Saw Absinthe at Spiegelworld in New York. Wow, I was impressed with the performances. I think every act had something to recommend it -- straps, swinger clowns, balloon, skaters, pair balancing, hoops and hand balancing and contortion, duo static trapeze, tumbling, and maybe another one or two that's slipped my mind now. And it was great to be just a couple rows away from the action. I'm definitely keen to go to another show there, even if not this year.

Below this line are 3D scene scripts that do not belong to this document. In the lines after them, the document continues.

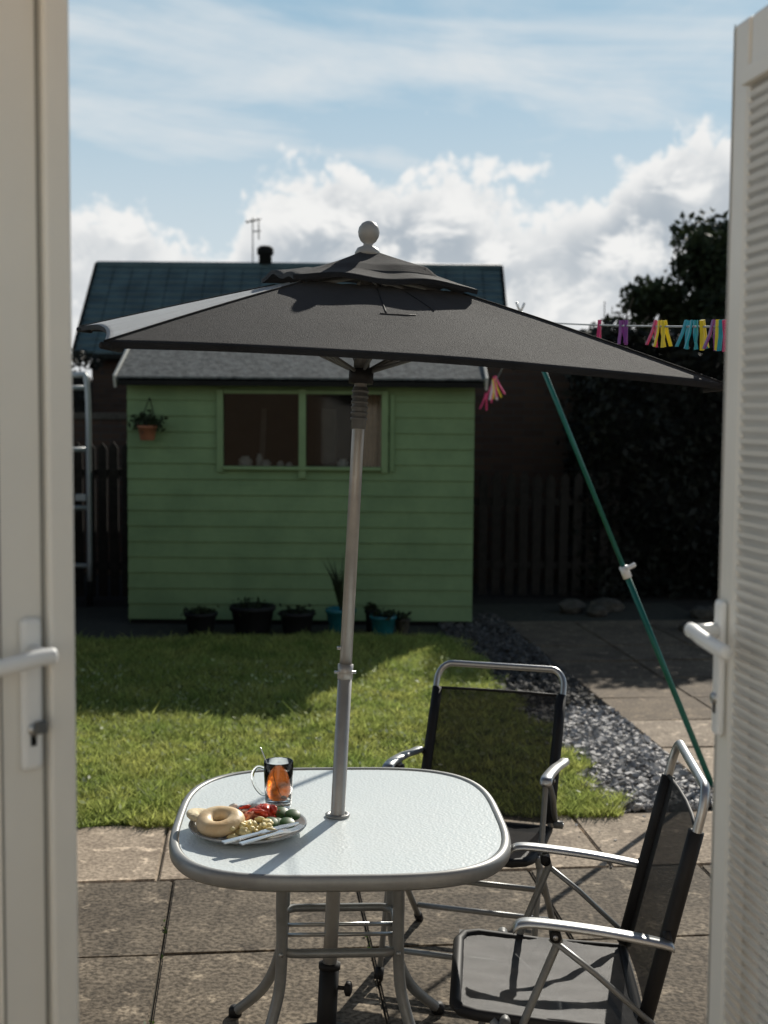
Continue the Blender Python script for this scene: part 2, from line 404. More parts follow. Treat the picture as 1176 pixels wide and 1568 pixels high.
    def slope(nm,ya,za,yb_,zb):
        n=2; V=[];F=[]
        for k in range(n):
            t0=k/n; t1=(k+1)/n
            ya0=ya+(yb_-ya)*t0; yb0=ya+(yb_-ya)*(t1+.01); za0=za+(zb-za)*t0+.005; zb0=za+(zb-za)*t1+.002
            q=len(V); V+= [(xe0,ya0,za0),(xe1,ya0,za0),(xe1,yb0,zb0),(xe0,yb0,zb0),(xe0,ya0,za0-.03),(xe1,ya0,za0-.03),(xe1,yb0,zb0-.02),(xe0,yb0,zb0-.02)]
            for f in ((0,1,2,3),(4,5,1,0),(4,7,6,5),(0,3,7,4),(1,5,6,2),(3,2,6,7)): F.append(tuple(q+i for i in f))
        mesh(nm,V,F,M_felt,g)
    slope('roof_front',ye,ze,ym,zr); slope('roof_back',yb,ze,ym,zr)
    obox('eave_fascia',((xe0+xe1)/2,ye+.012,ze-.035),(1,0,0),(0,1,0),(0,0,1),((xe0-xe1)/2+.01,(xe1-xe0)/2-.01),(-.012,.012),(-.035,.028),M_black,g)
    for nm,x in (('bargeboard_left',xe0-.014),('bargeboard_right',xe1+.014)):
        for sfx,ys in (('_front',ye),('_back',yb)):
            d=Vector((0,ym-ys,zr-ze)); ln=d.length; d.normalize(); nn=Vector((0,-d.z,d.y)) if ys<ym else Vector((0,d.z,-d.y))
            if nn.z<0: nn=-nn
            obox(nm+sfx,(x,ys,ze),(1,0,0),d,nn,(-.011,.011),(-.02,ln-.002),(-.09,.02),M_barge,g)
    settle(g,((x0+x1)/2,ym,0))
shed()

def hanging_pot():
    g=group('hanging_plant_pot'); c=(-2.0,10.92,1.57)
    lathe('pot',[(.055,0),(.06,.005),(.078,.10),(.086,.10),(.088,.125),(.078,.125),(.07,.09),(.0,.09)],c,M_tcota,g,24)
    C=np.array(c)+np.array([0,0,.15])+rng.normal(size=(260,3))*np.array([.06,.05,.035])
    leaves('plant',C,.025,M_leafd,g)
    tubes('hanger',[[(-2.08,10.93,1.68),(-2.0,11.03,1.93)],[(-1.92,10.93,1.68),(-2.0,11.03,1.93)]],.004,M_black,g,6)
    settle(g,c)
hanging_pot()

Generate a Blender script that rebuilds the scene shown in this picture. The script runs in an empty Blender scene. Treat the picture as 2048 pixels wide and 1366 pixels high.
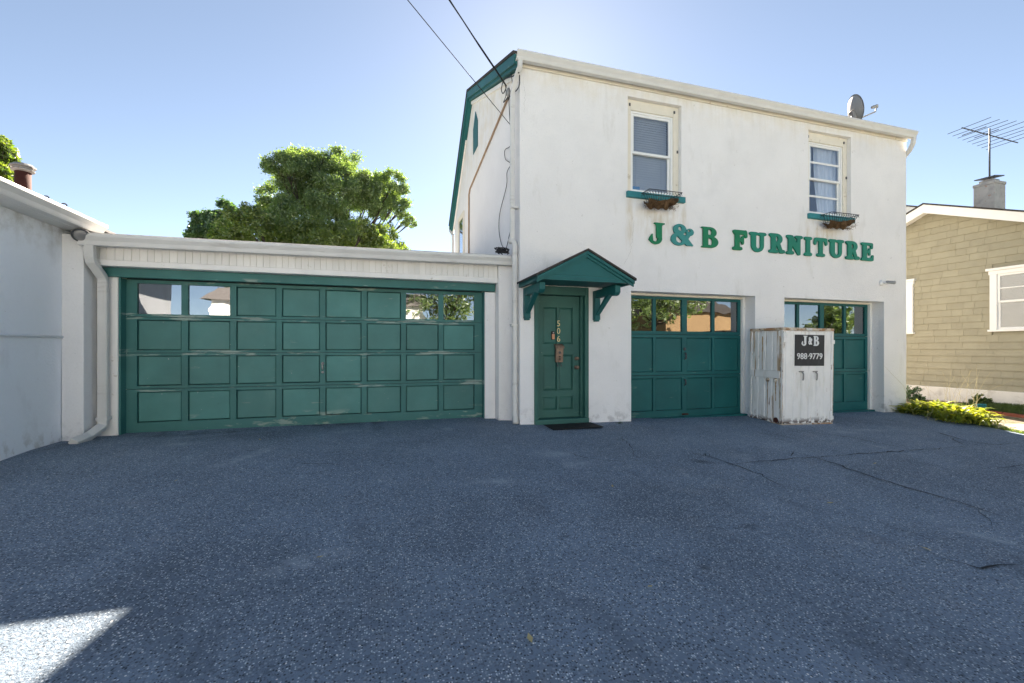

Saturday, September 27, 2008

Saw New York City Waterfalls by Olafur Eliasson: the one in Brooklyn at the foot of the Brooklyn Bridge, another between Piers 4 and 5 near the Brooklyn Heights Promenade and a fourth on the north shore of Governors Island. I was charmed by the waterfall under the Brooklyn bridge. The other two that I saw just looked like giant scaffolds with water flowing down the side like a big fountain. I suppose the combination of the bridge pier masking the scaffolding, and the juxtaposition of a waterfall under a busy old bridge made that one work for me. Glad I made a point to go.
I (and hundreds of other people) participated in the Improv Everywhere MP3 Experiment 2008 in New York City on Governor's Island. It was lots of fun to see hundreds of other people in red, blue, yellow and green shirts looking knowingly at each other and anticipating a fun bit in the afternoon. I wore my Dartmouth 'GREEN' shirt and got a few smiles and snickers and a few recent- and soon-to-be Dartmouth graduates introduced themselves. The Improv Everywhere site gives good coverage of what the event is actually like, so I won't elaborate on it here. Plus I've only found one picture where I can tell I'm in it.. It's certainly different and fun to be participating/playing/performing/having fun than just reading about it and looking at pictures and imagining it. It was also nice to see Charlie Todd there in the fray.

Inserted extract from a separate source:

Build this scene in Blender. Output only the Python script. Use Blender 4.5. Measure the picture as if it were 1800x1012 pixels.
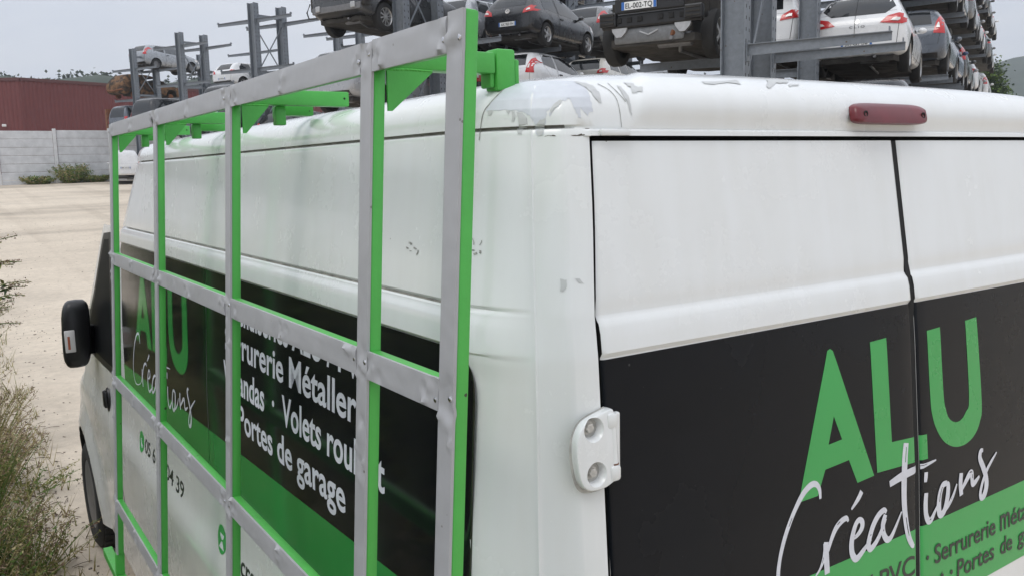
import bpy, bmesh, math, random
import numpy as np
from mathutils import Vector, Matrix, noise
from mathutils.bvhtree import BVHTree
from mathutils.geometry import tessellate_polygon
for _o in list(bpy.data.objects): bpy.data.objects.remove(_o)
S = bpy.context.scene
COL = S.collection
rad = math.radians
random.seed(7)

# ------------------------------------------------------------------ camera
cd = bpy.data.cameras.new('camera'); cam = bpy.data.objects.new('camera', cd); COL.objects.link(cam)
cd.sensor_width = 36; cd.lens = 30.0; cd.clip_start = 0.05; cd.clip_end = 6000
_r = Vector((0.82754253, -0.56095942, -0.02231339)); _u = Vector((0.09587724, 0.10205542, 0.99014759)); _f = Vector((0.55315541, 0.82152859, -0.13823844))
_M = Matrix((( _r.x, _u.x, -_f.x, -1.6523), (_r.y, _u.y, -_f.y, -1.0406), (_r.z, _u.z, -_f.z, 2.2751), (0, 0, 0, 1)))
cam.matrix_world = _M
S.camera = cam
CAM = Vector((-1.6523, -1.0406, 2.2751))

# ------------------------------------------------------------------ sky and light (overcast)
SUN_EL, SUN_AZ = rad(52), rad(250)     # azimuth: direction the light comes FROM, clockwise from +y
W = bpy.data.worlds.new('World'); S.world = W; W.use_nodes = True
nt = W.node_tree; nt.nodes.clear()
def wn(t, **k):
    n = nt.nodes.new(t)
    for a, b in k.items(): setattr(n, a, b)
    return n
out = wn('ShaderNodeOutputWorld'); bg = wn('ShaderNodeBackground'); bg.inputs['Strength'].default_value = 0.1
sky = wn('ShaderNodeTexSky', sky_type='NISHITA'); sky.sun_disc = False; sky.sun_elevation = SUN_EL; sky.sun_rotation = SUN_AZ
tc = wn('ShaderNodeTexCoord'); sep = wn('ShaderNodeSeparateXYZ'); nt.links.new(tc.outputs['Generated'], sep.inputs[0])
# overcast layer: brighter overhead, clouds as soft noise in the sky direction
mp = wn('ShaderNodeMapping'); mp.inputs['Scale'].default_value = (1.0, 1.0, 3.2); nt.links.new(tc.outputs['Generated'], mp.inputs[0])
n1 = wn('ShaderNodeTexNoise'); n1.inputs['Scale'].default_value = 1.9; n1.inputs['Detail'].default_value = 7; n1.inputs['Roughness'].default_value = 0.52
nt.links.new(mp.outputs[0], n1.inputs['Vector'])
rp = wn('ShaderNodeValToRGB'); rp.color_ramp.elements[0].position = 0.40; rp.color_ramp.elements[1].position = 0.62
rp.color_ramp.elements[0].color = (7.0, 7.45, 8.4, 1); rp.color_ramp.elements[1].color = (9.2, 9.3, 9.65, 1)
nt.links.new(n1.outputs['Fac'], rp.inputs[0])
zr = wn('ShaderNodeMapRange'); zr.inputs['From Min'].default_value = 0.05; zr.inputs['From Max'].default_value = 0.9
zr.inputs['To Min'].default_value = 1.0; zr.inputs['To Max'].default_value = 1.72
nt.links.new(sep.outputs['Z'], zr.inputs['Value'])
mul = wn('ShaderNodeVectorMath', operation='SCALE'); nt.links.new(rp.outputs[0], mul.inputs[0]); nt.links.new(zr.outputs[0], mul.inputs['Scale'])
mix = wn('ShaderNodeMixRGB'); mix.inputs[0].default_value = 0.94
nt.links.new(sky.outputs[0], mix.inputs[1]); nt.links.new(mul.outputs[0], mix.inputs[2])
nt.links.new(mix.outputs[0], bg.inputs['Color']); nt.links.new(bg.outputs[0], out.inputs[0])
sd = bpy.data.lights.new('sun', 'SUN'); sd.energy = 1.0; sd.angle = rad(25); sd.color = (1.0, 0.965, 0.91)
sun = bpy.data.objects.new('sun', sd); COL.objects.link(sun)
_d = Vector((math.sin(SUN_AZ) * math.cos(SUN_EL), math.cos(SUN_AZ) * math.cos(SUN_EL), math.sin(SUN_EL)))
sun.rotation_euler = _d.to_track_quat('Z', 'Y').to_euler(); sun.location = (0, 0, 30)
S.view_settings.view_transform = 'Standard'; S.view_settings.look = 'None'; S.view_settings.exposure = -0.02; S.view_settings.gamma = 1
S.view_settings.use_curve_mapping = False

# ------------------------------------------------------------------ materials
def mat(name, col, rough=0.5, metal=0.0, coat=0.0, spec=0.5, var=0.0, vscale=5.0, bump=0.0, bscale=40.0, rvar=0.0, alpha=None, trans=0.0, col2=None, stretch=None, thr=None):
    m = bpy.data.materials.new(name); m.use_nodes = True; t = m.node_tree; b = t.nodes['Principled BSDF']
    b.inputs['Base Color'].default_value = (*col, 1); b.inputs['Roughness'].default_value = rough; b.inputs['Metallic'].default_value = metal
    b.inputs['Coat Weight'].default_value = coat; b.inputs['Coat Roughness'].default_value = 0.08; b.inputs['Specular IOR Level'].default_value = spec
    if trans: b.inputs['Transmission Weight'].default_value = trans
    co = t.nodes.new('ShaderNodeTexCoord'); src = co.outputs['Object']
    if stretch:
        mpn = t.nodes.new('ShaderNodeMapping'); mpn.inputs['Scale'].default_value = stretch; t.links.new(src, mpn.inputs[0]); src = mpn.outputs[0]
    if var or col2 or rvar:
        n = t.nodes.new('ShaderNodeTexNoise'); n.inputs['Scale'].default_value = vscale; n.inputs['Detail'].default_value = 6; n.inputs['Roughness'].default_value = 0.6
        t.links.new(src, n.inputs['Vector'])
        if var or col2:
            r = t.nodes.new('ShaderNodeValToRGB'); lo, hi = thr or (0.3, 0.7)
            r.color_ramp.elements[0].position = lo; r.color_ramp.elements[1].position = hi
            c2 = col2 or tuple(max(0, c * (1 - var)) for c in col); c1 = col if col2 else tuple(min(1, c * (1 + var)) for c in col)
            r.color_ramp.elements[0].color = (*c2, 1); r.color_ramp.elements[1].color = (*c1, 1)
            t.links.new(n.outputs['Fac'], r.inputs[0]); t.links.new(r.outputs[0], b.inputs['Base Color'])
        if rvar:
            mr = t.nodes.new('ShaderNodeMapRange'); mr.inputs['To Min'].default_value = max(0.02, rough - rvar); mr.inputs['To Max'].default_value = min(1, rough + rvar)
            mr.inputs['From Min'].default_value = 0.3; mr.inputs['From Max'].default_value = 0.7
            t.links.new(n.outputs['Fac'], mr.inputs[0]); t.links.new(mr.outputs[0], b.inputs['Roughness'])
    if bump:
        n2 = t.nodes.new('ShaderNodeTexNoise'); n2.inputs['Scale'].default_value = bscale; n2.inputs['Detail'].default_value = 4; t.links.new(src, n2.inputs['Vector'])
        bp = t.nodes.new('ShaderNodeBump'); bp.inputs['Strength'].default_value = bump; bp.inputs['Distance'].default_value = 0.01
        t.links.new(n2.outputs['Fac'], bp.inputs['Height']); t.links.new(bp.outputs[0], b.inputs['Normal'])
    return m

def van_paint():
    m = mat('van_paint', (0.77, 0.785, 0.775), 0.3, coat=0.55); t = m.node_tree; b = t.nodes['Principled BSDF']
    co = t.nodes.new('ShaderNodeTexCoord')
    # faint film of dust, vertical run marks, tiny stone chips
    n = t.nodes.new('ShaderNodeTexNoise'); n.inputs['Scale'].default_value = 3.2; n.inputs['Detail'].default_value = 8; n.inputs['Roughness'].default_value = 0.65
    t.links.new(co.outputs['Object'], n.inputs['Vector'])
    mp_ = t.nodes.new('ShaderNodeMapping'); mp_.inputs['Scale'].default_value = (26, 26, 1.1); t.links.new(co.outputs['Object'], mp_.inputs[0])
    n2 = t.nodes.new('ShaderNodeTexNoise'); n2.inputs['Scale'].default_value = 1; n2.inputs['Detail'].default_value = 3; t.links.new(mp_.outputs[0], n2.inputs['Vector'])
    mm = t.nodes.new('ShaderNodeMath'); mm.operation = 'MULTIPLY'; t.links.new(n.outputs['Fac'], mm.inputs[0]); t.links.new(n2.outputs['Fac'], mm.inputs[1])
    r = t.nodes.new('ShaderNodeValToRGB'); r.color_ramp.elements[0].position = 0.12; r.color_ramp.elements[1].position = 0.36
    r.color_ramp.elements[0].color = (0.785, 0.80, 0.797, 1); r.color_ramp.elements[1].color = (0.752, 0.763, 0.75, 1)
    t.links.new(mm.outputs[0], r.inputs[0])
    v = t.nodes.new('ShaderNodeTexVoronoi'); v.inputs['Scale'].default_value = 16; t.links.new(co.outputs['Object'], v.inputs['Vector'])
    n3 = t.nodes.new('ShaderNodeTexNoise'); n3.inputs['Scale'].default_value = 5; t.links.new(co.outputs['Object'], n3.inputs['Vector'])
    th = t.nodes.new('ShaderNodeMapRange'); th.inputs['From Min'].default_value = 0.52; th.inputs['From Max'].default_value = 0.75; th.inputs['To Min'].default_value = 0.0; th.inputs['To Max'].default_value = 0.07
    t.links.new(n3.outputs['Fac'], th.inputs[0])
    lt = t.nodes.new('ShaderNodeMath'); lt.operation = 'LESS_THAN'; t.links.new(v.outputs['Distance'], lt.inputs[0]); t.links.new(th.outputs[0], lt.inputs[1])
    mx = t.nodes.new('ShaderNodeMixRGB'); mx.inputs[2].default_value = (0.28, 0.27, 0.25, 1); t.links.new(lt.outputs[0], mx.inputs[0]); t.links.new(r.outputs[0], mx.inputs[1])
    t.links.new(mx.outputs[0], b.inputs['Base Color'])
    rr = t.nodes.new('ShaderNodeMapRange'); rr.inputs['From Min'].default_value = 0.3; rr.inputs['From Max'].default_value = 0.7; rr.inputs['To Min'].default_value = 0.16; rr.inputs['To Max'].default_value = 0.34
    t.links.new(n.outputs['Fac'], rr.inputs[0]); t.links.new(rr.outputs[0], b.inputs['Roughness'])
    n4 = t.nodes.new('ShaderNodeTexNoise'); n4.inputs['Scale'].default_value = 2.2; n4.inputs['Detail'].default_value = 2; t.links.new(co.outputs['Object'], n4.inputs['Vector'])
    bp = t.nodes.new('ShaderNodeBump'); bp.inputs['Strength'].default_value = 0.06; bp.inputs['Distance'].default_value = 0.03
    t.links.new(n4.outputs['Fac'], bp.inputs['Height']); t.links.new(bp.outputs[0], b.inputs['Normal'])
    return m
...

Saturday, September 20, 2008

Saw Ka with DK in Las Vegas. I was afraid it would basically be an apparatus/scenery-driven show, but was pleased that it was better than that. In particular, the duo strap act in the second half was quite impressive, as was the big spinning apparatus act. In addition, the moving stage platform that went towards vertical (and was covered with arrows and ripples) was a platform for engaging acts. While quite simple, the bird puppetry was lovely. I wasn't quite as taken in as other Cirque du Soleil shows, but was not disappointed, either.
Saw Tropic Thunder with DK and really enjoyed it. It reminded me lots of South Park's sensibility, but live action with a big budget, and quite well done.

Friday, September 19, 2008

Saw Le Reve in Las Vegas with DK. It was cool to be in a smaller venue (than O) and seated in the round around the water. The mood and such for the show was well done, but I wasn't impressed by anything in the show. I felt like it was a lot of people on winches. If there weren't winches, I think I'd have been bored to tears. I much preferred O, which had a lot more variety and lots more impressive acts.
I've now seen both the world's largest cut diamond and the world's largest rhinestone. DK and I went to the Liberace Museum in Las Vegas. It was pretty cool, actually. A bunch of fancy cars and pianos and outfits, staffed by friendly people.

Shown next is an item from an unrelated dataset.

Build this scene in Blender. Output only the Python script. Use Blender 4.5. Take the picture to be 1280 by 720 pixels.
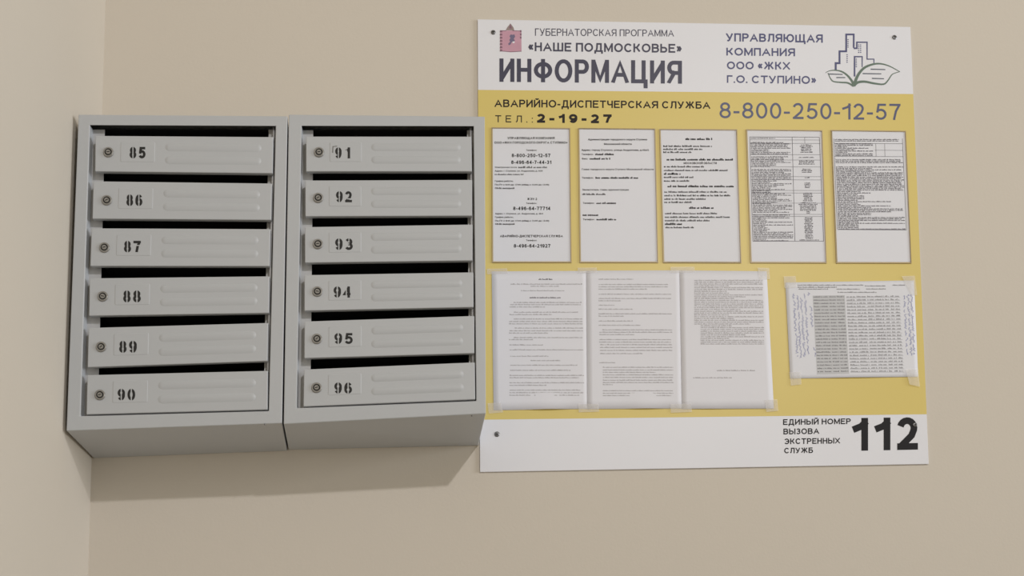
import bpy, bmesh, math, random
from mathutils import Matrix, Vector, Euler
from mathutils.geometry import tessellate_polygon

for o in list(bpy.data.objects):
    bpy.data.objects.remove(o)
S = bpy.context.scene
C = S.collection

# ------------------------------------------------------------------ camera
F, PPX, PPY = 1399.87571, 640.0, 764.10158
CP = Vector((-0.0492204, -2.42766703, -1.52353617))
RX, RY, RZ = 0.07452730, 0.01445790, -0.04481530
RM = (Matrix.Rotation(RZ, 3, 'Z') @ Matrix.Rotation(RY, 3, 'Y') @ Matrix.Rotation(RX, 3, 'X'))
cd = bpy.data.cameras.new('camera')
cam = bpy.data.objects.new('camera', cd)
C.objects.link(cam)
right, fwd, up = RM.col[0], RM.col[1], RM.col[2]
M3 = Matrix((right, up, -fwd)).transposed()
cam.matrix_world = Matrix.Translation(CP) @ M3.to_4x4()
cd.sensor_width = 36.0
cd.lens = F / 1280 * 36
cd.shift_y = (PPY - 360) / 1280
cd.clip_start = 0.01
S.camera = cam

# ------------------------------------------------------------------ light
S.view_settings.view_transform = 'Standard'
S.view_settings.look = 'None'
S.view_settings.gamma = 1.0
S.view_settings.use_curve_mapping = False
S.view_settings.exposure = 0.20
wd = bpy.data.worlds.new('world')
S.world = wd
wd.use_nodes = True
bg = wd.node_tree.nodes['Background']
bg.inputs[0].default_value = (1.0, 0.83, 0.51, 1)
bg.inputs[1].default_value = 0.24


def area(name, loc, target, size, power, color, shape='DISK'):
    l = bpy.data.lights.new(name, 'AREA')
    l.shape = shape
    l.size = size
    l.energy = power
    l.color = color
    o = bpy.data.objects.new(name, l)
    C.objects.link(o)
    o.location = loc
    o.rotation_euler = (Vector(target) - Vector(loc)).to_track_quat('-Z', 'Y').to_euler()
    return o


area('stairwell_lamp', (1.52, -4.4, 1.04), (0.0, 0, -0.5), 0.14, 60, (1.0, 0.97, 0.97))
area('right_fill_light', (9.0, -3.3, -0.3), (-0.85, -0.5, -0.6), 3.0, 350, (0.93, 0.96, 1.0), 'SQUARE')  # unseen soft fill added from the right to brighten the left wall


# ------------------------------------------------------------------ tools
def W(px, py, y):
    """point of the plane at depth y that is seen at photo pixel px, py (used to read real sizes off the photo)"""
    d = RM @ Vector(((px - PPX) / F, 1, (PPY - py) / F))
    return CP + d * ((y - CP.y) / d.y)


def mat(name, col, rough=0.5, noise=0.0, nscale=20.0, bump=0.0, bscale=300.0, metal=0.0, spec=0.5, big=0.0):
    m = bpy.data.materials.new(name)
    m.use_nodes = True
    nt = m.node_tree
    b = nt.nodes['Principled BSDF']
    b.inputs['Roughness'].default_value = rough
    b.inputs['Metallic'].default_value = metal
    b.inputs['Specular IOR Level'].default_value = spec
    tc = nt.nodes.new('ShaderNodeTexCoord')
    n = nt.nodes.new('ShaderNodeTexNoise')
    n.inputs['Scale'].default_value = nscale
    n.inputs['Detail'].default_value = 4
    nt.links.new(tc.outputs['Object'], n.inputs['Vector'])
    mx = nt.nodes.new('ShaderNodeMix')
    mx.data_type = 'RGBA'
    mx.inputs[6].default_value = (*[c * (1 - noise) for c in col], 1)
    mx.inputs[7].default_value = (*[min(1, c * (1 + noise)) for c in col], 1)
    nt.links.new(n.outputs['Fac'], mx.inputs[0])
    nt.links.new(mx.outputs[2], b.inputs['Base Color'])
    if bump:
        n2 = nt.nodes.new('ShaderNodeTexNoise')
        n2.inputs['Scale'].default_value = bscale
        n2.inputs['Detail'].default_value = 3
        nt.links.new(tc.outputs['Object'], n2.inputs['Vector'])
        bp = nt.nodes.new('ShaderNodeBump')
        bp.inputs['Strength'].default_value = bump
        bp.inputs['Distance'].default_value = 0.001
        nt.links.new(n2.outputs['Fac'], bp.inputs['Height'])
        nt.links.new(bp.outputs[0], b.inputs['Normal'])
    return m


def lin(r, g, b):
    f = lambda c: (c / 255 / 12.92) if c <= 10 else ((c / 255 + 0.055) / 1.055) ** 2.4
    return (f(r), f(g), f(b))


M_wall = mat('wall_paint', lin(211, 204, 193), 0.85, 0.02, 1.6, 0.25, 160, spec=0.2)
M_ceil = mat('whitewash', lin(225, 222, 215), 0.9, 0.02, 5)
M_floor = mat('floor_tile', lin(140, 132, 122), 0.5, 0.08, 9)
M_grey = mat('grey_powder_coat', lin(186, 190, 195), 0.42, 0.015, 12, 0.10, 900, spec=0.45)
M_inner = mat('grey_inner_paint', lin(190, 191, 193), 0.5, 0.02, 12)
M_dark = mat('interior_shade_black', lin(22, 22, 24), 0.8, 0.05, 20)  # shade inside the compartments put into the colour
M_lock = mat('lock_metal', lin(146, 144, 140), 0.42, 0.12, 300, metal=0.25)
M_hole = mat('keyhole_black', (0.01, 0.01, 0.01), 0.7)
M_steel = mat('screw_steel', lin(120, 120, 122), 0.35, 0.1, 200, metal=0.8)
M_paint = mat('stencil_black_paint', (0.012, 0.012, 0.013), 0.6)
M_smudge = mat('paint_smudge', lin(118, 118, 118), 0.6)
M_white = mat('board_white_film', lin(230, 232, 240), 0.42, 0.01, 8, spec=0.4)
M_yellow = mat('board_yellow_film', lin(220, 200, 118), 0.42, 0.012, 6, spec=0.4)
M_edge = mat('board_plastic_core', lin(215, 213, 210), 0.6)
M_rim = mat('pocket_rim', lin(178, 158, 120), 0.4)
M_paper = mat('paper', lin(228, 230, 238), 0.75, 0.01, 14, spec=0.2)
M_paper2 = mat('thin_office_paper', lin(229, 230, 238), 0.75, 0.012, 9, 0.5, 14, spec=0.2)
M_ink = mat('black_ink', lin(22, 21, 26), 0.6, spec=0.3)
M_inkb = mat('brown_black_ink', lin(40, 34, 34), 0.6, spec=0.3)
M_navy = mat('navy_ink', lin(74, 78, 122), 0.45)
M_navyd = mat('slate_navy_ink', lin(82, 86, 118), 0.45)
M_blue = mat('ballpoint_blue', lin(120, 126, 178), 0.6)
M_fine = mat('fine_print', lin(92, 90, 100), 0.6)
M_fine2 = mat('light_toner_print', lin(172, 170, 176), 0.6)
M_green = mat('logo_green', lin(96, 116, 104), 0.45)
M_pink = mat('emblem_crimson', lin(198, 152, 172), 0.45, 0.10, 60)
M_pinkd = mat('emblem_outline', lin(132, 98, 116), 0.45)
M_crown = mat('emblem_crown', lin(150, 134, 132), 0.45)
M_tgrey = mat('table_shading', lin(198, 200, 205), 0.6)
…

Sunday, September 14, 2008

I went to the Museum of Glass in Tacoma, Washington. Unfortunately, it just didn't do much for me. The harbor location is lovely, the flow around, to and from, and on top of the building seemed awkward, and the monumental cone is, well, monumental. It was interesting to watch glassblowers at work (and have seen that other places before), and there was lots of art glass, particularly lots of Chihuly. It's clear to me that the skill required to create the works is impressive, they just didn't grab me. As I reflected on that, I was thinking that just being around one Chihuly piece would probably be more engaging for me than being around hundreds.

The one thing that I did particularly like was the exhibit Contrasts: A Glass Primer. From their own description: "The exhibition is comprised of international, historically important, and visually stunning works of glass art that are grouped to illustrate opposing ideas, techniques, and styles." It was quite engaging, and got me to look at the items with much more engagement than just "that's lovely" or "that's impressive" or "I don't care for that".